”Please forgive us,” says director, while explaining that Smash Bros. is “a game for good little children.”

Super Smash Bros. Ultimate already had 74 playable characters when it was released last December, but Nintendo’s crossover extravaganza has never followed a “less is more” philosophy. There’s been a steady stream of new guest characters added since launch, and the latest is one of the all-time all-stars of the fighting game world: Terry Bogard.

The protagonist of developer SNK’s Fatal Fury series, which started in 1991, Terry is also a regular participant in the King of Fighters franchise, SNK’s own crossover series, and the Smash Bros. team wanted to give a tip of the cap to SNK’s rich history by putting a whole bunch of KOF characters background cameos in Terry’s Smash Bros. stage.

“We ended up making a lot of different characters, 20 in total,” says Super Smash Bros. Ultimate director Masahiro Sakurai, speaking in Japanee in Terry’s introduction video. “To be honest, it was a pain in the butt. Or, more accurately, it took a ton of time and effort. But there are a lot of fans who have so many memories of a specific character, so we had to give it our best.”

Despite his team’s efforts, though, Sakurai knows that some SNK fans are still going to be disappointed, because, as the English dubbing of his comments says:

“By the way, you may have noticed that a very important character from the Fatal Fury series was not included. Yes, Mai Shiranui. Super Smash Brothers Ultimate is for good boys and girls, many different ages, so we decided not to feature her. Please forgive us.”
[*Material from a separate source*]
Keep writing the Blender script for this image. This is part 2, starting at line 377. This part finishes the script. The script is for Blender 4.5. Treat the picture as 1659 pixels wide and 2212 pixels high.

So who’s Mai Shiranui? She’s a ninja who first appeared in Fatal Fury 2, and arguably the most famous busty character in mainstream fighting games.

▼ A collection of Mai win poses from the King of Fighters series

▼ Mai’s idle animation in KOF XIII

In his original Japanese comments, Sakurai is a little more specific about the reason for Mai’s omission, saying:

“By the way, there’s one important character from the Fatal Fury series who doesn’t appear, right? That’s right, Mai Shiranui. Unfortunately, Smash Bros. is a CERO A-rated game for good little children, so we couldn’t include her. Please forgive us.”

CERO (Computer Entertainment Rating Organization) is Japan’s video game rating board, and A is its all-ages rating. The next lowest rating, B, is for players aged 12 and up, essentially meaning that CERO A games are supposed to be acceptable for kids 11 and younger, and Sakurai alludes to Mai’s heaving, swaying, bulbous bosoms being enough to bounce Super Smash Bros. Ultimate up to at least a CERO B rating, beyond the squeaky clean image Nintendo’s franchise wants to maintain.

▼ More Mai appearances from previous games she’s been in (and yes, that’s her cosplaying as Street Fighter’s Chun-Li at the bottom).

Considering how prevalent large breasts are in Japanese animation and video games, Sakurai’s concern might seem misplaced. However, a look at various entries in the King of Fighters series on the Japanese PlayStation Store does indeed show that they’re rated CERO B, with icons designating the ratings are due to violence and sexual content, and with Mai having the most revealing costume of any female fighter in the series, it’s hard to imagine the “sexual content” designation isn’t referring to her.

Mai not making the trip to Smah Bros. has been deeply saddening for her fans, who have responded with fan art and cosplay photos.

“In commemoration of being barred from participation by the CERO A rating!!” tweeted this Mai fan artist.

▼ This also seems like a good opportunity to clear up the decades-old misunderstanding among English-speaking gamers, and explain that Mai’s victory voice sample is not her proclaiming “Me bouncy!” but “Nippon ichi!, meaning “I’m the best/strongest in Japan!”

▼ Even Masami Obari, director of the Fatal Fury anime series (which, yes, includes a Mai shower scene), commented with “So it was impossible to include Mai Shiranui…”

So does this mean we’ll never see Mai in Smash Bros.? Maybe, but then again, maybe not. As some have pointed out, Bayonetta, star of the series of the same name, has been a playable Smash Bros. character since the previous game Smash installment, Super Smash Bros. for Nintendo 3DS and Wii U, and was a launch character in Ultimate. This, despite the fact that her clothing is made out of her own hair, and in her own games she frequently appears near-nude, with a generous helping of S&M overtones.

▼ Bayonetta in her own games (left) vs. her appearance in Smash Bros. (right)

So maybe Mai could be let into the Smash Bros. party with a more conservative outfit, like the one she wore in this 1994 ad for the PC-Engine CD port of Fatal Fury Special.

It’s also totally possible that, as one of SNK’s most popular characters, Sakurai is simply holding back on giving Mai a cameo because they’re thinking of making her a full-fledged playable character to come bouncing along at a later date.